Working closely with ranchers, she encourages them to have “tolerance and acceptance of wolves on the landscape.” She highlights several non-lethal methods of management, including using guard animals (such as Great Pyrenees and llamas) to deter wolves and coyotes from attacking livestock, better fencing, range-riders, fladry (flags that whip and flap in the wind), and grazing allotment buyouts, a solution that allows private parties to pay ranchers to relinquish their grazing permits. Project Coyote’s work has already had a dramatically successful impact on resolving conflicts between sheep owners and coyotes in Marin County, California.
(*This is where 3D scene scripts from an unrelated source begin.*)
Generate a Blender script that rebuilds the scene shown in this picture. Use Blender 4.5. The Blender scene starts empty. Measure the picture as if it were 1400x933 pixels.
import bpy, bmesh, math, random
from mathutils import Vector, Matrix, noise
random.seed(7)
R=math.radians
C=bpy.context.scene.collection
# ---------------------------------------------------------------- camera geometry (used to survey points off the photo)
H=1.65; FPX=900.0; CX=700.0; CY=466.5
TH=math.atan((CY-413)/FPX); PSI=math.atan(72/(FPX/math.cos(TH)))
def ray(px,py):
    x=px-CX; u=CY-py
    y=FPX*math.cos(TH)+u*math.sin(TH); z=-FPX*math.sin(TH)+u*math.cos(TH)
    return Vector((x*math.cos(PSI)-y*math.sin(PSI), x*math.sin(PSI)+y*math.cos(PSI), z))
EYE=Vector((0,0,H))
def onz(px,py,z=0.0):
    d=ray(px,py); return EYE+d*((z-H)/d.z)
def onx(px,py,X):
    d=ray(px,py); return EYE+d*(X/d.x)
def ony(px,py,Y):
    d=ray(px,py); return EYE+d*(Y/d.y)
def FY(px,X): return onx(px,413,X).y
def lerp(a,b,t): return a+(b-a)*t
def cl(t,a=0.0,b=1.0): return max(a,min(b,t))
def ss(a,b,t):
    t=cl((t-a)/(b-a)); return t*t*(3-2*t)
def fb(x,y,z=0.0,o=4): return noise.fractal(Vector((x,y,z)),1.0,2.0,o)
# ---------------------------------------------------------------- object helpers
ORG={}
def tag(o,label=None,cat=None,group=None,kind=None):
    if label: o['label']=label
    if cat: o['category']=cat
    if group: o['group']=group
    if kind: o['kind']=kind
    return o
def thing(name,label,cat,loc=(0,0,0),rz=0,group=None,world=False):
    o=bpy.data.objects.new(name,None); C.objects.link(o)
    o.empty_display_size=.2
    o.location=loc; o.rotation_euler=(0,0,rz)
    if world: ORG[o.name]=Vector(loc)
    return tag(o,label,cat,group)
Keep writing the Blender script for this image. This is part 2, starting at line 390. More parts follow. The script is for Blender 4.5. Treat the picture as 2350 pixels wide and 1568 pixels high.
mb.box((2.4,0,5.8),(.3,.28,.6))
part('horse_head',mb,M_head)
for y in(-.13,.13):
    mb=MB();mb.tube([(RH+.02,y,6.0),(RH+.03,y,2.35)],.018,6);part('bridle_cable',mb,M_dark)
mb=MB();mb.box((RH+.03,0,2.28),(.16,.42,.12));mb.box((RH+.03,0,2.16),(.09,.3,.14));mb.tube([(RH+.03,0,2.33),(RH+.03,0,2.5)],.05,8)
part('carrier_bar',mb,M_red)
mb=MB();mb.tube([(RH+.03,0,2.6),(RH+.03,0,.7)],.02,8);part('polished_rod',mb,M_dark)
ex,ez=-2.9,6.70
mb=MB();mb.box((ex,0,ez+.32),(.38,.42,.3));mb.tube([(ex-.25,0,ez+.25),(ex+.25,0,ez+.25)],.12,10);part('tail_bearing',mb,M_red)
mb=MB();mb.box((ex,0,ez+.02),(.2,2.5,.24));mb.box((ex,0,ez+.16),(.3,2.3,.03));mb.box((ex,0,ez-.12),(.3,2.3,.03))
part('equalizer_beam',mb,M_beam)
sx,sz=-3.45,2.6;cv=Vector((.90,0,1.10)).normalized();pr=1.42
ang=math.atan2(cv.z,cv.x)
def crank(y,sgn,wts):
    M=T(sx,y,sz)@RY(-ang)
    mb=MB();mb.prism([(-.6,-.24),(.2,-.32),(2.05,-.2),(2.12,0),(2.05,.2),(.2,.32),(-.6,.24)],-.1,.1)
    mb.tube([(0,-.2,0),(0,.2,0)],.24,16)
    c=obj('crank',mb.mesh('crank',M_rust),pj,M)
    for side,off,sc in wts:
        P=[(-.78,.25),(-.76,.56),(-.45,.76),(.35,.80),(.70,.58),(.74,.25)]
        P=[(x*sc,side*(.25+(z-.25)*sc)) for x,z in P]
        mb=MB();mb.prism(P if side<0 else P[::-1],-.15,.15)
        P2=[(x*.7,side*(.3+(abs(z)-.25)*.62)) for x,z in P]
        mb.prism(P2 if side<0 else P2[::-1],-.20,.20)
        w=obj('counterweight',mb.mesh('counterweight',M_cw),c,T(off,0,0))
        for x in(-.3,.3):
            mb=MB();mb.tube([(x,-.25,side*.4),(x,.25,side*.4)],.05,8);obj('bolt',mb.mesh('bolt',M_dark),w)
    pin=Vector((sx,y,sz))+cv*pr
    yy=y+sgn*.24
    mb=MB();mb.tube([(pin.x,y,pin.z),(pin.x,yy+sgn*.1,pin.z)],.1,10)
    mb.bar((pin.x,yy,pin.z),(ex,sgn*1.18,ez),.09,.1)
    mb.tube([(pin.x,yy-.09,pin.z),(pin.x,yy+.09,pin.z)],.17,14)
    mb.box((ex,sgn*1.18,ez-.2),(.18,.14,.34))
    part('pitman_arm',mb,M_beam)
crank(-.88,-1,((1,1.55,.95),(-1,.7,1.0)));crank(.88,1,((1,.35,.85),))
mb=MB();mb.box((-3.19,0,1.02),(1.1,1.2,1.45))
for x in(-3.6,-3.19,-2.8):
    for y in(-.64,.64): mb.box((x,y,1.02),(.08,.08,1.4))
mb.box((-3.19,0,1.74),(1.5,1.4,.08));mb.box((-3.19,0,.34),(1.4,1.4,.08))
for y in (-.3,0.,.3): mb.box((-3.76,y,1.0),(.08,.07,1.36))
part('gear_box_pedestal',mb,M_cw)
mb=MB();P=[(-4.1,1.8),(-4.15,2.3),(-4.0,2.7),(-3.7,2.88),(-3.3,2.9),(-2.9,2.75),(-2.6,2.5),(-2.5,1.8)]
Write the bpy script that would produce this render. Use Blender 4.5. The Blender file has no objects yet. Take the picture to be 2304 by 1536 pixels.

Whatever techniques are eventually used to keep wolves off the headlines and in the wilderness, critics of wolf hunting should not lose sight of the fact that, while hunters are an easy (and perhaps legitimate) target for their ire, a lead poisoned wolf in 2013 is ultimately the victim of a century of disastrous decisions regarding land use–specifically, the use of livestock on the landscape. Eliminating grazing permits for western cattle ranchers would negatively impact no more than 10 percent of the beef industry in the United States. Ten percent! Seems a modest tonnage of flesh to sacrifice in order to save a species that symbolizes the beautiful essence of a landscape we have lost.
As Camilla Fox notes, “they do a lot better when we leave them alone.”